The Sound of Music: How Béla Bartók Embodies a New Age of Anxiety

Béla Bartók, one of Hungary’s greatest composers, experiments with dissonance and the gravitas of tranquility to give a new meaning to the classical — a genre that both calls attention to, and calms, our greatest fears.

Written by Antonio Arizmendi

 

Photo courtesy of Bartók Archives

 

Every generation has its own anxiety to confront: war, social alienation, the tumult of maturity. The throughline is in how each age group expresses its turmoils through music.

The ‘70s brought Marvin Gaye, addressing the struggle of Black Americans in What’s Going On. Radiohead dove critically into ‘90s consumerism and the age of information in OK Computer. In the 2010s, Lorde summed up those awkward, raw teenage years in Pure Heroine. These markers of angst, with their bitter yet comforting words, allow listeners to cope with the issues swirling around them, providing them with hope in the midst of the existential dread.

For the first half of the 20th century, an unassuming ethnomusicologist named Béla Bartók expressed his own generation’s struggle without a single lyric. Confronting the terrors of both World Wars, Bartók relied on the cataclysm inherent to dissonant strings and shattering, brass epiphanies to project the dread and guilt of bloodshed.

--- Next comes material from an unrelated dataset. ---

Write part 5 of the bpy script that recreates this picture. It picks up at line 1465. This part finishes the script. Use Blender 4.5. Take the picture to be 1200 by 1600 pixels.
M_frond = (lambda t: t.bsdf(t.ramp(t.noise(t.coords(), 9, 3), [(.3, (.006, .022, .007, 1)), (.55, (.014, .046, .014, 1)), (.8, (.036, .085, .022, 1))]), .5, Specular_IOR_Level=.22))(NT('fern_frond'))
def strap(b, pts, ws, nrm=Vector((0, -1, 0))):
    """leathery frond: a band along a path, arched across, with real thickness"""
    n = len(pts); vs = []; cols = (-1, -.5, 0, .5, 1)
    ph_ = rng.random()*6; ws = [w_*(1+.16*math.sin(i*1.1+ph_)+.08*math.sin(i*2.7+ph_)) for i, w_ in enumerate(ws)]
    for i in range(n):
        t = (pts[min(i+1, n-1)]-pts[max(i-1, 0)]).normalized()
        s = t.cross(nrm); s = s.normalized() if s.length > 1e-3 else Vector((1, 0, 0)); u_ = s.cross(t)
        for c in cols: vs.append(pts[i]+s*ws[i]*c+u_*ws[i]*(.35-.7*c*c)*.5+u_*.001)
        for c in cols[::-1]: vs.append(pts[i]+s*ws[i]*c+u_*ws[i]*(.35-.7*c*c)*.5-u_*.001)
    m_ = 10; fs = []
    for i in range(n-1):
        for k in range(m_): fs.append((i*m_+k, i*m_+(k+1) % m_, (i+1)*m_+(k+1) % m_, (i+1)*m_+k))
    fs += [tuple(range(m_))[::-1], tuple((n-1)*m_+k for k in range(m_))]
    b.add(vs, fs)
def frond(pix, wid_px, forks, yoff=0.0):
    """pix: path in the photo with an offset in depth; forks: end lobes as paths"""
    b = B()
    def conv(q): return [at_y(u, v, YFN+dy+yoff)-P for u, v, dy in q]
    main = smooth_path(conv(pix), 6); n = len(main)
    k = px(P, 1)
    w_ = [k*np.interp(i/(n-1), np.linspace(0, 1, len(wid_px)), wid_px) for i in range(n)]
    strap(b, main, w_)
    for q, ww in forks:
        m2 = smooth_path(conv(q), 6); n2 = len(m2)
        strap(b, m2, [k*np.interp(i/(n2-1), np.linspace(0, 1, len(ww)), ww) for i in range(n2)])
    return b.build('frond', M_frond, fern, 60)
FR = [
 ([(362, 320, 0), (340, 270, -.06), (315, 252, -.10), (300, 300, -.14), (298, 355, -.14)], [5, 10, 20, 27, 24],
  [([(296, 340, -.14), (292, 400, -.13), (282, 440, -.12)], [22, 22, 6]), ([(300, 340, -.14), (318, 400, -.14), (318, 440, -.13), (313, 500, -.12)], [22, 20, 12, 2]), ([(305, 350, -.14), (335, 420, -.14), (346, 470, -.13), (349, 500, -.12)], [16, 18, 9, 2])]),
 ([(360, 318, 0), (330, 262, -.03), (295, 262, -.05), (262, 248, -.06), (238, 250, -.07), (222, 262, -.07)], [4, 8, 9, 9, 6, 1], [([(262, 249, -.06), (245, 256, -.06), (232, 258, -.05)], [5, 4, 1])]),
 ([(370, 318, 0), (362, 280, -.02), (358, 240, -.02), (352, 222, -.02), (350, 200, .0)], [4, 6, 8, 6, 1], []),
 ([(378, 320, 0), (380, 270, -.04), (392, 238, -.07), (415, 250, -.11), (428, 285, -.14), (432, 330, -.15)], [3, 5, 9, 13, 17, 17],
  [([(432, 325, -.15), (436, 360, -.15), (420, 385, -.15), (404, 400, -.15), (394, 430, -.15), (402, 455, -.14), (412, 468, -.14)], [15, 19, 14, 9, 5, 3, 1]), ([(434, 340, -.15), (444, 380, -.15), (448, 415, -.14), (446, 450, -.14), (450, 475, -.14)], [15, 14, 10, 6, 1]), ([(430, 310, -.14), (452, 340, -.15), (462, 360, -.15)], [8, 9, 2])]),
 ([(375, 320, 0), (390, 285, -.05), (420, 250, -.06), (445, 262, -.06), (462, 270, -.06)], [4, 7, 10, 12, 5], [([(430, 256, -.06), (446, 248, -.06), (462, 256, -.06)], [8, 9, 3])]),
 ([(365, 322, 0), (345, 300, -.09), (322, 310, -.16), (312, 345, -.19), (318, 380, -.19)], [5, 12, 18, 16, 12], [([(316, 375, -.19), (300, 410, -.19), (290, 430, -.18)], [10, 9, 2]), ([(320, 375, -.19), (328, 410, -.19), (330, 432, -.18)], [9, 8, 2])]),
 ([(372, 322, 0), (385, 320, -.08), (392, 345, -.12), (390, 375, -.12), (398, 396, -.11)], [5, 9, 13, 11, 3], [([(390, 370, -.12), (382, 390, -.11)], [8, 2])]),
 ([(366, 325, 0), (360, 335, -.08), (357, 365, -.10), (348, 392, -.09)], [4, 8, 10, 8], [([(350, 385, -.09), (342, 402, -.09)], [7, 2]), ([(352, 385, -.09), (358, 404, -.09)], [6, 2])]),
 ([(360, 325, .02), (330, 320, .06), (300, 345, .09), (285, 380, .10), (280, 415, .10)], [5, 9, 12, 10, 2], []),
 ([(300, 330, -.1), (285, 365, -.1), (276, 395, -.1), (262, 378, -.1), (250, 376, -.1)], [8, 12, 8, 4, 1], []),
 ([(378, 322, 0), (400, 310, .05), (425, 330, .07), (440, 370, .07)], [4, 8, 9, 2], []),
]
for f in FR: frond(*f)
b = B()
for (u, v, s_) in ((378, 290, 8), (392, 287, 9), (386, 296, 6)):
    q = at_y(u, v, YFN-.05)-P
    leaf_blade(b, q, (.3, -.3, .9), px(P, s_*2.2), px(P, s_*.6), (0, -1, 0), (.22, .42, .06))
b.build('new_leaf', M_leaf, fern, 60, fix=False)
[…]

His classical works are not pieces to fall asleep to. They deliver a flurry of fluctuating emotions from unsettling to funereal to sanguine. Experimental and genuine, Bartók stretches the limits of music to relate every tinge of pain and minuscule sigh.

In the aftermath of World War I, Europe was reeling from decimation. In 1928, Bartók composed “String Quartet No. 4 in C Major,” which reflects the alienation that shuddered throughout the world. The first movement, scored in allegro (a “bright” tempo), retains a sense of direction through atonal chord progressions. Rising strings swoon, ending in catastrophic defeat through sudden stops. This style reflects the dynamic Hungarian dances and Romanian folk songs Bartók recorded and studied. Silence becomes deafening in these dances as erratic glissandos gloss between notes, interrupting in an effort of pure anxiety.

 
 

The third movement resigns to peace. Bartók’s vision of a post-war fugue manifests as a gentle sweep of chord progressions, with the cello’s somber line emitting a forlorn nostalgia. In the fourth movement, pizzicato plucks beat against the cello in one of Bartók’s many sonic inventions. This creates a Mephisto waltz both sinister and playful, delicate and harsh.

Every movement of the quartet represents an emotional aspect of war: anxiety, gloom, the paranoia toward future violence. Bartók expresses these themes with inventive, atonal means. From glissandos to pizzicatos, the composer elicits these distinct emotional responses, grounded in instrumentation.

In 1945, nearly two decades after the conception of “String Quartet No. 4,” Bartók crafted one of his most harmonic and graceful concertos, the “Piano Concerto No. 3” in E Major. Having fled the fascist invasion of Europe during World War II, Bartók composed this piece in New York, presenting it as a birthday gift to his second wife and infusing it with a unique blend of tranquility and jubilation.

 
 

The first movement erupts in a display of Gershwin-like, jazzy melodies supplemented by resonant brass notes. In tribute to his homeland, this movement follows the structure of a Hungarian verbunkos dance, full of sparkling percussion, tonal shifts, and chromatic texture.

Rare for Bartók, the second movement is harmonious and romantic. The Tristan Chord, most identifiable in the video at 9:46, moves toward dissonance then resolves like a gentle sigh, guiding this chorale. Even the pedaling becomes more prolonged, with every sustained note carrying a delicacy that clashes against the eccentricity of the previous movement.

A call and response between the woodwinds’ bubbly flares and the chord progression of the piano create a bittersweet, meditative scene. The third movement contrasts the prior with its celebratory vigor and blaring horns.

Conceived after the war and just before his own death, “Piano Concerto No. 3” invites a hopeful context. Paying direct homage to his Hungarian roots and introducing a tonally complex romance into every keystroke, Bartók suggests a future liberated from the painful experience of war. He appeals to a generational pride and the inherent beauty found within music, ultimately celebrating those features of life most important to himself.

As conflict continues to dominate today’s political atmosphere, Bartók’s work still holds significance. Through inventive techniques, jarring chords, and transcendent melodies, his music allows listeners across generations to feel seen amidst tumultuous tragedies. By interweaving dissonance with harmony and pain with release, the composer communicates a hope for resolution.